Early Christian Ireland (c.1,500 Years Ago)
Though Ireland remained pagan and outside the Roman world, it did eventually adopt the new Christian tradition introduced by Patrick the Briton. Numerous pagan Celtic wells, trees, and mountains were absorbed by the seemingly all-powerful Christian faith, including Croagh Patrick, which is visible across the sea from the Renvyle Peninsula. The nearby islands of Caher, Crump, and Inishbofin all have important early monasteries.
Viking Raiders (c.1,200 Years Ago)
These rich monastic islands fell prey to marauding Viking fleets in the ninth and tenth centuries. However, the Vikings were defeated by the people of Connemara. A lone Viking warrior’s grave and armour were discovered after a storm at Eyrephort in west Connemara, a stark reminder of their failed attempts at conquest in the west.
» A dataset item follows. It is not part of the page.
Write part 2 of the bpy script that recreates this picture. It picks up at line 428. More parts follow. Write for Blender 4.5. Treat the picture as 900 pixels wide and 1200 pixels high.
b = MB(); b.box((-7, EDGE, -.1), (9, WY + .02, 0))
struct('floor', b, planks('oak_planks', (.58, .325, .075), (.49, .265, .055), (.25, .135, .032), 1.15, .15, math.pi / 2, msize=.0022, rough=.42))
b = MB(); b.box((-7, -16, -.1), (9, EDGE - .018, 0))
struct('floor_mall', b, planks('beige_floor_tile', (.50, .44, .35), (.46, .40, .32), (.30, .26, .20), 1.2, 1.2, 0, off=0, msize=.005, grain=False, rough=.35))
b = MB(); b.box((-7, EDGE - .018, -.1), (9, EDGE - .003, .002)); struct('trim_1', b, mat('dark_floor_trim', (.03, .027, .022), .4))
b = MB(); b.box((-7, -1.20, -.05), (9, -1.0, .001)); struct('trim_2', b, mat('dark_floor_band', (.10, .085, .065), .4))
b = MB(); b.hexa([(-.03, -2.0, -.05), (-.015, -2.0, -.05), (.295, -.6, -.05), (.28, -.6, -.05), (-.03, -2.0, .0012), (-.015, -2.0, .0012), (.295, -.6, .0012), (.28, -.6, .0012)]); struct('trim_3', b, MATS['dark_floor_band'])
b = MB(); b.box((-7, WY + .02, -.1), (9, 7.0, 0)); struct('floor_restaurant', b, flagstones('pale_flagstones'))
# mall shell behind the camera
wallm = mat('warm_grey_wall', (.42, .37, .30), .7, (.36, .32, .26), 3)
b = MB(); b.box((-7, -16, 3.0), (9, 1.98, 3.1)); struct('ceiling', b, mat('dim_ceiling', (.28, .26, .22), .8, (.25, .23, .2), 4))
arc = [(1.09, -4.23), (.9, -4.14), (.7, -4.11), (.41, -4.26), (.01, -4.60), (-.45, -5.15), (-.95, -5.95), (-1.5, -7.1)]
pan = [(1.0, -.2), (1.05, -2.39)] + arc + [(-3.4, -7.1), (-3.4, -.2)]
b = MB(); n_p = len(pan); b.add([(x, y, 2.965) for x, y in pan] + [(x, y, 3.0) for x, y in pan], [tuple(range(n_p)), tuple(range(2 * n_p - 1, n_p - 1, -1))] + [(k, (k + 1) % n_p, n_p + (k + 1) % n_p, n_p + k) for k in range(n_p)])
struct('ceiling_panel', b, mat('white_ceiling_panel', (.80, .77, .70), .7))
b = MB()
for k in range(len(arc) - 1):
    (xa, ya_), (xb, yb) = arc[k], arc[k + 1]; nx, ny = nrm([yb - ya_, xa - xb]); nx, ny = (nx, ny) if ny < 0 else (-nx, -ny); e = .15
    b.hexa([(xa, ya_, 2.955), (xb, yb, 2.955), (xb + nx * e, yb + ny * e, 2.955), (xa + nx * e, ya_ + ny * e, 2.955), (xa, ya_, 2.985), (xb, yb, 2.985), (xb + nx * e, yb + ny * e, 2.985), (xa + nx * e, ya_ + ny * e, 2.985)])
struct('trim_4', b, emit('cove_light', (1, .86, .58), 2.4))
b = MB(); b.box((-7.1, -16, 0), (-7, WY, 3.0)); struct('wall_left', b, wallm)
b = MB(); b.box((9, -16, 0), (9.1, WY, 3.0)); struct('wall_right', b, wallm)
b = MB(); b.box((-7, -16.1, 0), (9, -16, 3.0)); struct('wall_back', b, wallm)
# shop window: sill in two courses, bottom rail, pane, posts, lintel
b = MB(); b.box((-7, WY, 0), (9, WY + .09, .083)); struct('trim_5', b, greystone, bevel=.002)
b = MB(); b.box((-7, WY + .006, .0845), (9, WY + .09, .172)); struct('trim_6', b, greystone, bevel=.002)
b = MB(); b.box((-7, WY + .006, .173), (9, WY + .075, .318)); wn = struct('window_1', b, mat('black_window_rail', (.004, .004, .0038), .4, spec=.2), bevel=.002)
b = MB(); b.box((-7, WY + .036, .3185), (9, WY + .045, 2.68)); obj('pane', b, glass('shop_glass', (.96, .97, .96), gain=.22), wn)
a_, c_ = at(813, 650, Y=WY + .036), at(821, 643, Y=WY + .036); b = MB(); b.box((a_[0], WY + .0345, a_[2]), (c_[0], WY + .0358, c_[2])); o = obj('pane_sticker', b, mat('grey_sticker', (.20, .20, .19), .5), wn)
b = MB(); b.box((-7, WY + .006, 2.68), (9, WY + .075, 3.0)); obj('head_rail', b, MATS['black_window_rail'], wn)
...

Norman Invasion (c.900 Years Ago)
Though much of Ireland was conquered by the English in 1169, Connemara remained a bastion of Gaelic culture dominated by the powerful O’Flaherty and O’Malley sea lords, with Grace O’Malley being the most famous of these. One of their castles still survives as a dramatic ruin overlooking the sea. In 1588, the castle at Renvyle hosted survivors of the ill-fated Spanish Armada, whose ships had sunk in the rough waters nearby. Most of these men were handed over to the English, who later executed them. (The swarthy good looks of the Connemara people do not come from intermarriage with these particular Spanish visitors.)
Final Destruction of Gaelic Ireland (c.400 Years Ago)
The western islands and mountains were the last strongholds to fall to the English during the Cromwellian Wars. Following their capture, star-shaped forts were built on Inishbofin and on the Aran Islands. The Gaelic lords, defeated and broken by the wars of the 1650s, were evicted from their lands and fled to France in huge numbers, to be replaced by an influx of new landowners from the east in what became known as Cromwell’s policy of ‘To Hell or to Connacht’.
The Great Famine (c.150 Years Ago)
The eighteenth century saw more settled and prosperous times. Smuggling of wool, wine, and tobacco to France and Spain had developed, while the wrecking of ships was also widely practiced. The population increased steadily in the eighteenth and early nineteenth centuries but collapsed amid the horrors of famine and mass emigration to America, Canada, Britain, and Argentina. Haunting reminders of these times are found in the many deserted farms and potato fields that are scattered throughout the Renvyle Peninsula.